Writing PPE specifications: Risk assessments

The better the risk assessment, the better the PPE meets the expectations of the organization


In my previous column I explained what a proper risk assessment entailed. I wrote that the risk assessment should include many considerations including threat recognition, performance design, limitations, responsibility and training. The information developed during that process would help the organization develop the proper specification that is appropriate to meet the needs of the organization. Since publishing that column I have received telephone calls and emails asking about risk assessments and specifications.

It appears that in some instances the term "risk assessment" is being batted around by fire departments and used without any supporting documentation. In addition, I have received copies of detailed PPE specifications that stated the specifications were based on a completed risk assessment. In every instance that risk assessment did not accompany the specification and was not available for public review.

The intent of the risk assessment is to create a foundation for a structural PPE specification. The risk assessment should provide a basis for the specification and provide any who reads it with background and the thought process for the various requirements.

This can only be accomplished by thinking the various areas of the risk assessment all the way through and then documenting the decisions. This background not only protects the organization, but also provides the manufacturers with a blueprint on what the organization expects from the PPE.

The risk assessment should be complete, published, and transparent. It is not enough to simply publish a specification and state that the requirements come from an unpublished risk assessment.

A proper specification for the structural ensemble should be a direct reflection of the various threats faced by the organization and explained by the completed risk assessment. Each of these threats should be fully developed in the risk assessment.

For example, a non-fire threat would include a daytime and nighttime visibility risk assessment. This assessment should include relative speeds of the vehicles passing (i.e. how much freeway is in the jurisdiction?) as well as policies and procedures for protecting roadway scenes.

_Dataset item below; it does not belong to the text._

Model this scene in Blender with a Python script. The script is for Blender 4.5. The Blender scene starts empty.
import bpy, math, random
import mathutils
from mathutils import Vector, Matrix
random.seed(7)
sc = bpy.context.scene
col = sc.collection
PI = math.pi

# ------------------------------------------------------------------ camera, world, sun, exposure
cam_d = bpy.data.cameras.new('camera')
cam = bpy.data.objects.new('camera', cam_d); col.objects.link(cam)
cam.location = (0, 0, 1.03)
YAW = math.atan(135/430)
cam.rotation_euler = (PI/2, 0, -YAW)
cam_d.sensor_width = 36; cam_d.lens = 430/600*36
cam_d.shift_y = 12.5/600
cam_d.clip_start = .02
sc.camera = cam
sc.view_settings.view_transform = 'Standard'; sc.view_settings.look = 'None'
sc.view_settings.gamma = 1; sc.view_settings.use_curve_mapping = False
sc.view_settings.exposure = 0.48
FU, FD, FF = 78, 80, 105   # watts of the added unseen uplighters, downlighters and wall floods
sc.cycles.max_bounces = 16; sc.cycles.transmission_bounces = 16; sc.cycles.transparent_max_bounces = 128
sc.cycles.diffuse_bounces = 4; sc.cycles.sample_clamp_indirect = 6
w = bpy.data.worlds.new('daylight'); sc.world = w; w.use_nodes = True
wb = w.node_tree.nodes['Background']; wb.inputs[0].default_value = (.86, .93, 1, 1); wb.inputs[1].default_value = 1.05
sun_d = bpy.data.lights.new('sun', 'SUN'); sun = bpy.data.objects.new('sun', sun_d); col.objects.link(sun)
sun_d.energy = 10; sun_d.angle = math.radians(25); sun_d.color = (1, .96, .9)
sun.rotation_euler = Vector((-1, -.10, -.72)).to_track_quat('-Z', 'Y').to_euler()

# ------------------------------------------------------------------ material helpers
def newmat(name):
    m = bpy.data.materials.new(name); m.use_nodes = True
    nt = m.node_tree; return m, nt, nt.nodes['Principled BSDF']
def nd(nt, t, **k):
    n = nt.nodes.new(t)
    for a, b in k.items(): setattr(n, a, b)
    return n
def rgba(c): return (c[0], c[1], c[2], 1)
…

It should also include possible scenarios for backgrounds at night. Are emergency responders working on a dark country road with a simple background or on downtown metropolitan freeways with complicated backgrounds? There is a difference between protecting emergency responders on both the former and the latter.

Night-time accident scenes
Think about the driver approaching a night-time accident scene on a busy metropolitan freeway. There is obviously the lights from the apparatus, flare patterns, police vehicles, street lights, and lights from the surrounding buildings. If firefighters are not readily distinguishable then they are in danger. This is just one example of issues that need to be completely reviewed — and solutions put on paper — before developing a specification.

This transition from risk assessment to technical specification should be completely transparent and every significant performance or design requirement should have the logic behind it clearly spelled out. The risk assessment, especially unpublished, should not be used to justify patented or proprietary designs, fabrics or accessories unless definitive performance expectations are clearly spelled out.

The risk assessment should be developed without specific products in mind, especially proprietary materials and designs and any requirements should be clearly spelled out to remove subjectivity of submittals. It is important that the organization be very specific on the specific desires and requirements.

The last thing that an organization should want is an argument with a manufacturer where the manufacturer states that their product meets the intent of some ambiguous requirement. This is where thinking it all the way through and documenting the process is important.

The development of the specification from the risk assessment can be accomplished in many ways, but it can be tricky. Specific performance and design specifications should not be included in the final specification until there have been field tests by the organization.

It is not to an organization's benefit to have a selection committee as the sole judge on what does or does not meet a specification. This can make things very messy, especially if the decision process is not transparent.

Manufacturer involvement
There is nothing wrong with involving the manufacturers in the development of a specification based on the risk assessment. The organization can publish a "request for information" and request "generic" solutions to any performance or design requirements that are necessary based on the risk assessment.

It is to the organization's advantage to put design and performance requirements in PPE specifications that can be built by any manufacturer. This puts the organization in the driver’s seat when dealing with the manufacturers and pricing.

If the organization specifies a garment that can be built the same by every manufacturer, then the organization wins. In this scenario, the organization gets the desired PPE and can make a decision based upon, amongst other things, pricing and customer service. There are certainly exceptions to this rule, but any exception should be carefully documented.

Risk assessment is not a term to be thrown about loosely, but a process that need to be thorough and transparent. When properly completed, the risk assessment will help provide PPE that is appropriate for the threats the members of the department face. The better the risk assessment, the better the PPE meets the expectations of the organization. And that is the goal — PPE that is the right PPE for the job.